However, when I replace function 2 with:

// Function 2 (vec), version 2:
template <typename T>
typename std::enable_if<std::is_class<T>::value && std::is_arithmetic<typename T::value_type>::value>::type
g(T const & t)
{
    std::cout << "this is for a vector" << t[0] << std::endl;
}

It works.

My problem is I don't understand why the first version does not work.. And I prefer the readability of the first version.

Answer 1

The reason why it fails is simple. You do not invoke SFINAE, and when the compiler tries to evaluate the expressions it sees:

if constexpr (std::is_class<double>::value // this is fine it's false
   && std::is_arithmetic<typename double::value_type>::value // problem here!
)

The whole statement is evaluated, there is no short-circuit for the if.

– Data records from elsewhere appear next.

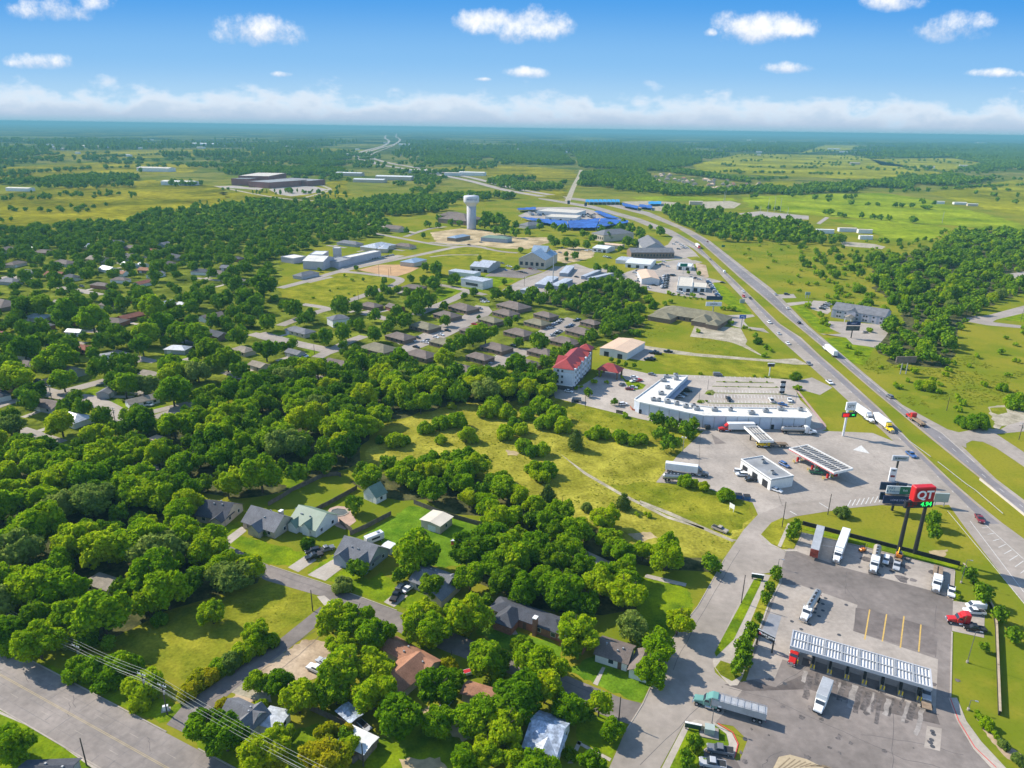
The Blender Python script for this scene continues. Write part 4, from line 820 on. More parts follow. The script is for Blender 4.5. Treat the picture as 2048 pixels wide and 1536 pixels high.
# older neighbourhood: one row per house (label words, roof centre, long side, ridge direction, ratio, wall, roof, kind)
OLD = [('brown hip roof house at the photo edge', 2, 606, 60, (30, 6), .6, 'brownbrick', 'brown', 'hip'), ('long red brown roof house with white carport strip', 263, 630, 46, (40, -9), .45, 'brick', 'redbrown', 'gable'), ('brown hip roof house beside the red brown roof', 229, 640, 40, (40, 3), .6, 'brick', 'brown', 'hip'), ('red brown roof peeping from dense yard trees', 165, 693, 36, (40, 6), .6, 'brick', 'redbrown', 'hip'),
       ('small pale roofed house beside a green lawn', 150, 660, 26, (40, 2), .6, 'white', 'silver', 'gable'), ('brown roof house behind a carport', 53, 726, 44, (40, 10), .6, 'brownbrick', 'brown', 'hip'), ('white sided garage with low roof in deep shade', 209, 707, 28, (40, -6), .5, 'white', 'flatgrey', 'flat'), ('greenish grey gabled house behind round tree', 140, 738, 44, (40, 10), .6, 'grey', 'olive', 'gable'),
       ('tan grey roof with dark front gable under trees', 302, 747, 40, (40, 10), .65, 'tan', 'tan', 'gable'), ('dark brown roof house at the road junction', 100, 806, 44, (40, 8), .65, 'grey', 'brown', 'gable'), ('pale grey roof house with messy yard', 146, 832, 56, (40, 12), .6, 'white', 'silver', 'hip'), ('grey house with steep side gable by the lane', 212, 780, 24, (20, -12), .9, 'grey', 'grey', 'gable'),
       ('tan house with white gable end and white drive', 284, 796, 50, (40, -9), .5, 'white', 'tan', 'gable'), ('blue grey roof house beside the curved lane', 372, 828, 42, (30, -18), .6, 'white', 'slate' if 0 else 'blue', 'gable'), ('charcoal roof house against a dark tree mass', 435, 666, 40, (40, 12), .6, 'brownbrick', 'dark', 'gable'), ('tan roof house between two big trees', 487, 697, 40, (40, 12), .6, 'tan', 'tan', 'hip'),
       ('tan roof house with parked cars by the street', 518, 727, 36, (40, 12), .6, 'tan', 'tan', 'gable'), ('grey roof house with cars on a corner lot', 590, 702, 34, (40, 10), .6, 'grey', 'grey', 'gable'), ('long low grey roof house by a square lawn', 600, 659, 58, (40, 10), .45, 'tan', 'grey', 'hip'), ('white two storey cottage with grey hipped roof', 676, 634, 34, (40, -6), .8, 'white', 'grey', 'hip'),
       ('brown grey roof behind the street corner trees', 676, 723, 46, (40, 8), .6, 'brownbrick', 'brown', 'gable'), ('pale roof under trees near the wood', 370, 606, 24, (40, 3), .6, 'white', 'silver', 'gable'), ('white roof house alone among dark trees', 258, 527, 26, (40, 6), .6, 'white', 'white', 'gable'), ('smaller white roof beside the bright white one', 286, 527, 16, (40, 6), .7, 'white', 'white', 'gable'),
       ('white roof far back in the tree belt', 54, 495, 24, (40, 2), .5, 'white', 'white', 'gable'), ('pale gabled house in the far tree belt', 196, 516, 34, (40, 4), .6, 'tan', 'tan', 'gable'), ('brown roof house in the far tree belt', 92, 503, 36, (40, 2), .5, 'brownbrick', 'brown', 'hip'), ('grey brown house with big yard in tree belt', 128, 524, 36, (40, 4), .6, 'grey', 'brown', 'hip'),
       ('brown roof beside a green yard patch', 266, 494, 34, (40, 3), .5, 'brick', 'brown', 'hip'), ('dark gabled house by the far street', 354, 512, 32, (40, 8), .6, 'grey', 'dark', 'gable'), ('grey house behind a white parked van', 57, 542, 26, (40, 3), .6, 'grey', 'grey', 'gable'), ('brown roof between dense yard trees', 203, 568, 34, (40, 4), .5, 'brick', 'brown', 'hip'),
       ('shaded tan roof at the dense wood edge', 58, 877, 40, (40, 6), .6, 'tan', 'tan', 'hip'), ('grey brown roof half under wood trees', 243, 878, 38, (40, -8), .6, 'tan', 'brown', 'hip'), ('flat pale pinkish roof beside the wood', 314, 874, 26, (30, 8), .7, 'white', 'peach', 'flat'), ('brown hip roof house beside a long drive', 742, 609, 42, (40, 8), .6, 'brownbrick', 'brown', 'hip'),
       ('brown gabled house next to the long drive house', 790, 612, 36, (40, 12), .6, 'brick', 'brown', 'gable'), ('broad brown roof beside the mown block', 828, 573, 44, (40, 4), .55, 'brownbrick', 'brown', 'hip'), ('long dark purple roof building by the curved street', 612, 547, 46, (40, -9), .5, 'lav', 'grey', 'hip'), ('tan roof tucked under dark street trees', 470, 560, 40, (40, 4), .6, 'tan', 'tan', 'hip'),
       ('brown roof hidden behind two round trees', 440, 545, 36, (40, 4), .6, 'tan', 'brown', 'hip'), ('grey roof among far left trees', 20, 560, 34, (40, 4), .6, 'grey', 'grey', 'hip'), ('low grey roof near the playing field corner', 700, 485, 50, (40, 5), .4, 'grey', 'grey', 'hip'), ('low tan roof behind the school', 750, 495, 46, (40, 5), .4, 'tan', 'tan', 'hip'), ('brown roof behind the white roofed school', 810, 480 + 10, 40, (40, 5), .5, 'tan', 'brown', 'hip')]
for i, (lab, px, py, w, d2, ratio, wl, rf, kd) in enumerate(OLD):
    near = py > 640
    _q = G(px, py + w * .42); BUILT.append((_q.x, _q.y, w * .30 * dist(_q) / FPX))
    hat(lab, px, py, w, d2, ratio, 2.7 if 'two storey' not in lab else 5.0, wl, rf, kd, 'x', .42, wins='f' if near else '', frames=False, group='older houses among the trees', name='house', garage=('f', 3, 2.6) if near and kd != 'flat' else None)
OLDX = []
_res = [G(*q) for q in [(-60, 500), (300, 480), (520, 520), (500, 640), (430, 720), (330, 830), (150, 870), (-60, 850)]]
for _ in range(900):
    if len(OLDX) > 40: break
    x, y = random.uniform(min(q.x for q in _res), max(q.x for q in _res)), random.uniform(min(q.y for q in _res), max(q.y for q in _res))
    if not inpoly(_res, x, y) or blocked(x, y, 9): continue
    px, py = proj((x, y, 3)); w = random.uniform(13, 17) * FPX / dist((x, y, 0)); rf = random.choice(('brown', 'tan', 'grey', 'brown', 'dark', 'rust', 'silver', 'redbrown'))
    _q = Vector((x, y, 0)) * (1 - 13 / math.hypot(x, y)); BUILT.append((_q.x, _q.y, w * .28 * dist(_q) / FPX))
    OLDX.append((hat('x', px, py, w, random.choice(((40, 8), (40, 2), (40, -9))), .6, 2.7, random.choice(('tan', 'brownbrick', 'white', 'grey', 'brick')), rf, random.choice(('hip', 'gable')), 'x', .42, wins='', frames=False, garage=('f', 3, 2.6)), rf))
# short concrete drives in front of the older houses
mb = MB(); _n = 0
for o in list(SC.objects):
    if o.parent is None and o.name.startswith('house') and o.get('group', '').startswith('older') :
        c_, s_ = math.cos(o.rotation_euler.z), math.sin(o.rotation_euler.z); f = lambda x, y: (o.location.x + x * c_ - y * s_, o.location.y + x * s_ + y * c_, .0455 + _n * .00011)
        x1 = 1.7 + random.uniform(-.5, .3); L_ = random.uniform(7, 13); mb.add([f(x1, -L_), f(x1 + 3.2, -L_), f(x1 + 3.2, -.05), f(x1, -.05)], [(0, 1, 2, 3)], M_walk); _n += 1
        if _n % 2: mb.add([f(-6, -L_ - 5.5), f(24, -L_ - 5.5), f(24, -L_), f(-6, -L_)], [(0, 1, 2, 3)], M_road)
mb.build('driveway')['kind'] = 'structure'
# single storey apartment houses with brown hip roofs
DUP = [(758, 694, 68), (801, 671, 54), (850, 650, 56), (895, 628, 50), (927, 613, 56), (982, 638, 46), (843, 706, 60), (888, 682, 52), (942, 659, 40), (993, 692, 58), (960, 711, 50), (925, 734, 54), (1028, 610, 62), (1012, 624, 48), (1039, 663, 56), (1075, 643, 48), (1092, 628, 44), (1052, 724, 60), (1085, 701, 54), (1182, 643, 38), (1163, 661, 56), (1131, 680, 58), (1092, 699 - 2, 10)][:22]
DUPS = []
for px, py, w in DUP:
    DUPS.append(hat('x', px, py, w, (135, 35), .62, 2.7, 'brownbrick', 'brown' if random.random() < .7 else 'olive', 'hip', 'x', .42, wins='f', frames=False, group='single storey apartment houses', name='apartment_house', cat='apartment house'))

# ------------------------------------------------------------------ larger buildings
def block(label, FL, FR, BR, h, wall, roof, name='building', cat='building', kind='flat', p=.12, ridge='x', wins='', doors=0, units=0, ribs=0, group=None, parapet=True, wingl=(), row=0):
    O, yaw, L, W = corners(FL, FR, BR, h)
    root = house(label, O, yaw, L, W, h, wall, roof, kind, ridge, p, wings=wingl, name=name, cat=cat, group=group, wins='', frames=False, overhang=.3)
    B = (0, L, 0, W)
    if kind == 'flat' and parapet:
        mb = MB(); t = .3
        for c, d in (((L / 2, t / 2, h + .3), (L + .3, t, .6)), ((L / 2, W - t / 2, h + .3), (L + .3, t, .6)), ((t / 2, W / 2, h + .3), (t, W - 2 * t, .6)), ((L - t / 2, W / 2, h + .3), (t, W - 2 * t, .6))): mb.box(c, d, WL[wall])
        mb.build('parapet', root)
    for k in range(doors): window(root, 'f', L * (k + .5) / doors, 1.5, min(3.2, L / doors * .6), 3.0, B, False, 'door', M_dark)
    for k in range(row): window(root, 'f', L * (k + .5) / row, h * .5, L / row * .55, h * .38, B, False)
    for k in range(units):
        mb = MB(); x, y = L * (k + .5) / units, W * random.uniform(.3, .7); mb.box((x, y, h + .8), (2.2, 1.6, 1.1), M_acu); mb.box((x + .2, y, h + 1.45), (1.0, 1.0, .2), M_dark); mb.build('rooftop_unit', root)
    if ribs:
        mb = MB()
        for k in range(ribs + 1): mb.box((L * k / ribs, -.06, h / 2), (.14, .1, h), M_acu)
        mb.build('wall_rib', root)
    return root
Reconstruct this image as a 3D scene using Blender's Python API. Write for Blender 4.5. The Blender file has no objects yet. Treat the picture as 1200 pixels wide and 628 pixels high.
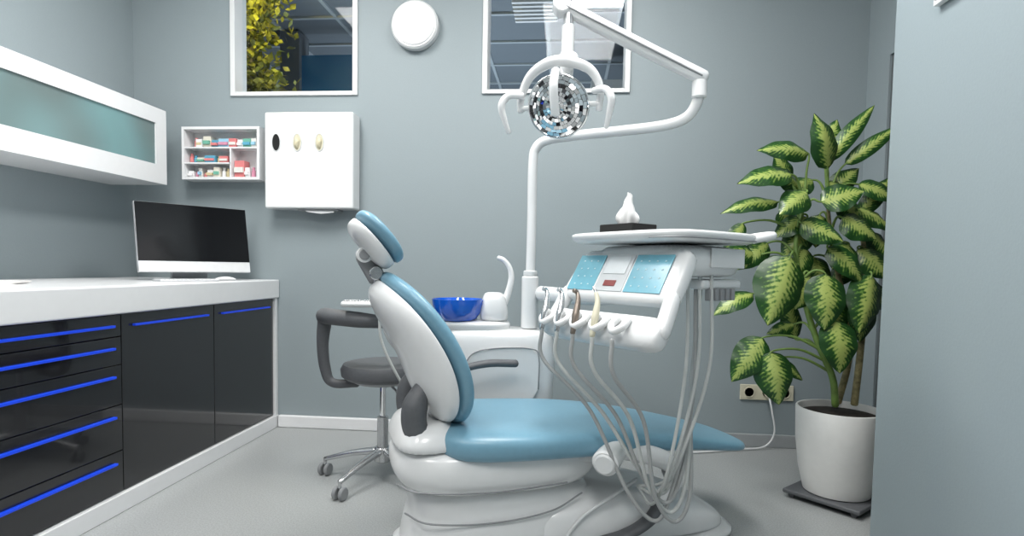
import bpy, math, random
from mathutils import Vector, Matrix
random.seed(7)
sc = bpy.context.scene
YAW = math.radians(5.04)
CY, SY = math.cos(YAW), math.sin(YAW)

def L(l, d, z=0.0):
    """camera-aligned frame for image coordinates (rotated 5 deg to the room) -> room coordinates"""
    return Vector((l*CY - d*SY, l*SY + d*CY, z))  # l, d: lateral offset and depth, mostly worked out from image pixels

# ---------------------------------------------------------------- materials
def mat(name, col, rough=0.5, metal=0.0, var=0.03, bump=0.0, scale=30, coat=0.0, emit=None, es=0, alpha=None, trans=0):
    m = bpy.data.materials.new(name); m.use_nodes = True
    nt = m.node_tree; b = nt.nodes['Principled BSDF']
    b.inputs['Roughness'].default_value = rough
    b.inputs['Metallic'].default_value = metal
    b.inputs['Coat Weight'].default_value = coat
    b.inputs['Transmission Weight'].default_value = trans
    tc = nt.nodes.new('ShaderNodeTexCoord')
    n = nt.nodes.new('ShaderNodeTexNoise'); n.inputs['Scale'].default_value = scale
    n.inputs['Detail'].default_value = 4
    nt.links.new(tc.outputs['Object'], n.inputs['Vector'])
    r = nt.nodes.new('ShaderNodeValToRGB')
    r.color_ramp.elements[0].position = 0.3; r.color_ramp.elements[1].position = 0.7
    r.color_ramp.elements[0].color = (*[c*(1-var) for c in col], 1)
    r.color_ramp.elements[1].color = (*[min(1, c*(1+var)) for c in col], 1)
    nt.links.new(n.outputs['Fac'], r.inputs['Fac'])
    nt.links.new(r.outputs['Color'], b.inputs['Base Color'])
    if bump:
        bp = nt.nodes.new('ShaderNodeBump'); bp.inputs['Strength'].default_value = bump
        bp.inputs['Distance'].default_value = 0.002
        nt.links.new(n.outputs['Fac'], bp.inputs['Height'])
        nt.links.new(bp.outputs['Normal'], b.inputs['Normal'])
    if emit:
        b.inputs['Emission Color'].default_value = (*emit, 1)
        b.inputs['Emission Strength'].default_value = es
    return m

M_wall = mat('wall_paint', (0.272, 0.320, 0.338), 0.55, bump=0.15, scale=120, var=0.015)
M_wallR = mat('wall_paint_right', (0.28, 0.335, 0.36), 0.5, bump=0.15, scale=120, var=0.015)
M_ceil = mat('ceiling_paint', (0.8, 0.8, 0.8), 0.8)
M_floor = mat('vinyl_floor', (0.335, 0.35, 0.35), 0.36, var=0.2, scale=170, bump=0.1)
M_white = mat('white_plastic', (0.76, 0.77, 0.775), 0.25, var=0.01, coat=0.3)
M_white2 = mat('white_shell', (0.66, 0.675, 0.68), 0.3, var=0.01)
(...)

The closest solution to what you currently have is to explicitly split the if, so that the problematic part is discarded when T is not a class and the second check is nonsensical.

#include <iostream>
#include <vector>
#include <type_traits>

template <typename T>
constexpr bool IsVector()
{
    if constexpr (std::is_class<T>::value) {
        if constexpr (std::is_arithmetic<typename T::value_type>::value) {
            return true;
        }
    }
    return false;
}

// Function 1 (double):
template <typename T>
typename std::enable_if<std::is_arithmetic<T>::value>::type g(T const & t)
{
    std::cout << "this is for a double" << t << std::endl;
}

// Function 2 (vec), version 1:
template <typename T>
typename std::enable_if<IsVector<T>()>::type g(T const & t)
{
    std::cout << "this is for a vector" << t[0] << std::endl;
}

int main()
{
    std::vector<double> v {1, 2};
    double d {0.1};

    g<>(v);
    g<>(d);  // error here
}

Alternatively I'd suggest a using alias:

template <typename T>
using IsVector2 = std::conjunction<typename std::is_class<T>, std::is_arithmetic<typename T::value_type> >;

template <typename T>
typename std::enable_if<IsVector2<T>::value>::type g(T const & t)
{
    std::cout << "this is for a vector" << t[0] << std::endl;
}

You could also name it better. It doesn't really check whether T is a vector, or a container (after your edit). Your current definition is a bit loose as well.